Die Untersuchung des Einflusses von wasserschutzbedingten Beschränkungen auf die Gewerbeansiedlung bezog sich auf die in Trinkwasserschutzgebieten angesiedelten Unternehmen. Obwohl eine Reihe von Maßnahmen infolge wasserschutzbedingter Beschränkungen nachgewiesen wurden, konnte kein signifikanter Einfluss durch die Lage eines Gewerbegebietes in einem Trinkwasserschutzgebiet bezüglich der Grundstückspreise, der Auslastung der Gewerbegebiete, der Kostenbelastung und der Beurteilung einer Behinderung durch Wasserschutzgebiete festgestellt werden. Zu berücksichtigen ist dabei, dass sich die erhöhten Kosten für die kommunale Infrastruktur bei der Erschließung des Gewerbegebietes Torgau-Nordstraße nicht in erhöhten Grundstückspreisen niederschlugen, da das Sächsische Ministerium für Wirtschaft und Arbeit eine einmalige Zuwendung gewährte.

Auswirkungen der Umweltqualität auf die Standortwahl von Unternehmen

Im Gegensatz zu einer häufig geäußerten Meinung lassen die Ergebnisse der Unternehmensbefragung darauf schließen, dass eine hohe Umweltqualität ein wichtiger Standortfaktor ist. Beispielsweise wird die "Umweltqualität in der Umgebung des Standortfaktors" im Vergleich mit 35 anderen Standortfaktoren als überdurchschnittlich wichtig erachtet und die "Schönheit der Landschaft" noch als durchschnittlich wichtig angesehen. Ein wichtiger Grund ist die Relevanz der genannten Faktoren für die persönliche Lebensqualität der Eigentümer, Geschäftsführer und Mitarbeiter der befragten Unternehmen. Ein weiterer Grund ist, dass die hohe Umweltqualität den Torgauer Raum für Arbeitspendler als Wohnort attraktiv macht. Daraus ergeben sich positive ökonomische Wirkungen, insbesondere in den Branchen Handel, Verkehr und Nachrichtenübermittlung.
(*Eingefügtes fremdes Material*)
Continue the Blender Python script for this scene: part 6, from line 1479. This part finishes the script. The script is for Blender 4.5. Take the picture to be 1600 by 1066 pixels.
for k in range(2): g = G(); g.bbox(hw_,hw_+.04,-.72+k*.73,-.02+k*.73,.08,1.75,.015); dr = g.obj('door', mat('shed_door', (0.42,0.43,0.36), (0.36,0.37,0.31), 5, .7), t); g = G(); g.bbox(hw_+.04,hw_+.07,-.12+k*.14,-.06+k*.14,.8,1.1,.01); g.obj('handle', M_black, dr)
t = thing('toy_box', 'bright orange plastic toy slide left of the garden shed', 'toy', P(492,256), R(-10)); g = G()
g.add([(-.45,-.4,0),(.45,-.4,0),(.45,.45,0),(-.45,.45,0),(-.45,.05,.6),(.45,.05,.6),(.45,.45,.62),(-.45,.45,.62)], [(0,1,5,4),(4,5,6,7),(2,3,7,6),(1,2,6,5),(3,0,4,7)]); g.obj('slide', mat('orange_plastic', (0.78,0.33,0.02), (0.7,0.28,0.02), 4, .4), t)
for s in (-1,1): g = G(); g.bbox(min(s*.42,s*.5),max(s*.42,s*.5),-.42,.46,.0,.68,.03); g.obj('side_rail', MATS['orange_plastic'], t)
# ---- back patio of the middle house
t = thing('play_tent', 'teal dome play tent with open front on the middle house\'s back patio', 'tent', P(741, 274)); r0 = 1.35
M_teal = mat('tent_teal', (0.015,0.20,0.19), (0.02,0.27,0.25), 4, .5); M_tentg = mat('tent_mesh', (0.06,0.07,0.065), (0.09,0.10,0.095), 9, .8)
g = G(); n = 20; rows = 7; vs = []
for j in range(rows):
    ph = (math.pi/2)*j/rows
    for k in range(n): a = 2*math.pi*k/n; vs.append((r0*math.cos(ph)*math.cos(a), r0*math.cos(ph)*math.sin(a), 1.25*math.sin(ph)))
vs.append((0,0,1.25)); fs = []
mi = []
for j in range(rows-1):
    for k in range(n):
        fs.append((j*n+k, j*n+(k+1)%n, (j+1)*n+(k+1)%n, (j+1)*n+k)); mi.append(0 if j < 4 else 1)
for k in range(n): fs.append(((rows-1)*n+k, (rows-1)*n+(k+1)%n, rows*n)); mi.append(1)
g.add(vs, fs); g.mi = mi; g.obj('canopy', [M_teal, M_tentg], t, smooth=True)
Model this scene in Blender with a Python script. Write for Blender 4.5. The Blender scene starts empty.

Obwohl die Befragungsergebnisse sich auf den Altkreis Torgau beziehen, erlauben sie doch allgemeine wirtschafts- und umweltpolitische Schlussfolgerungen. Beispielsweise enthalten sie Hinweise darauf, welche Ansprüche Unternehmen in ländlichen Räumen in den Neuen Bundesländern an kommunale Verwaltungen und die kommunale Wirtschaftsförderung haben. Insofern lassen sich auf Grundlage der Befragung über den Altkreis Torgau hinaus Politikmaßnahmen im Hinblick auf wirtschaftliche Entwicklung und Abbau der Arbeitslosigkeit herleiten.

Hintergrundinformationen zum Forschungsprojekt

Seit 1997 gibt es am UFZ das Forschungsprojekt "Nachhaltige Wasserbewirtschaftung und Landnutzung im Elbeeinzugsgebiet", in dem Wissenschaftlerinnen und Wissenschaftler der verschiedensten Fachrichtungen (Hydrogeologie, Bodenforschung, ökosystemanalyse, Angewandte Landschaftsökologie, ökologische ökonomie und Umweltsoziologie) zusammenarbeiten. Es ist ein Beispiel dafür, dass Umweltforschung am UFZ nicht nur im naturwissenschaftlichen Bereich angesiedelt ist, sondern auch den Menschen, die von ihm geschaffene Technik sowie soziologische und ökonomische Aspekte einbezieht.

Im Mittelpunkt der Arbeiten dieses konkreten Projektes stehen Nutzungskonflikte zwischen wirtschaftlicher Entwicklung und Grundwasser- sowie Natur- und Landschaftsschutz (Ressourcenschutz) in ländlichen Räumen mit großräumig ausgewiesenen Schutzgebieten.

Ein Schwerpunkt liegt in der Entwicklung von Methoden, mit denen Konflikte zwischen Ressourcenschutz und wirtschaftlicher Entwicklung aus einer ökologischen und ökonomischen Perspektive bewertet werden können. Des Weiteren werden umweltpolitische Instrumente im Hinblick auf ihren ökologisch effektiven und ökonomisch effizienten Einsatz sowie potentiellen Modifikationsbedarf untersucht. Schließlich sollen die mit dem Naturressourcenschutz verbundenen Möglichkeiten und Grenzen für die wirtschaftliche Entwicklung einer Region aufgezeigt werden.
Beispielhaft geschieht das für den Torgauer Raum.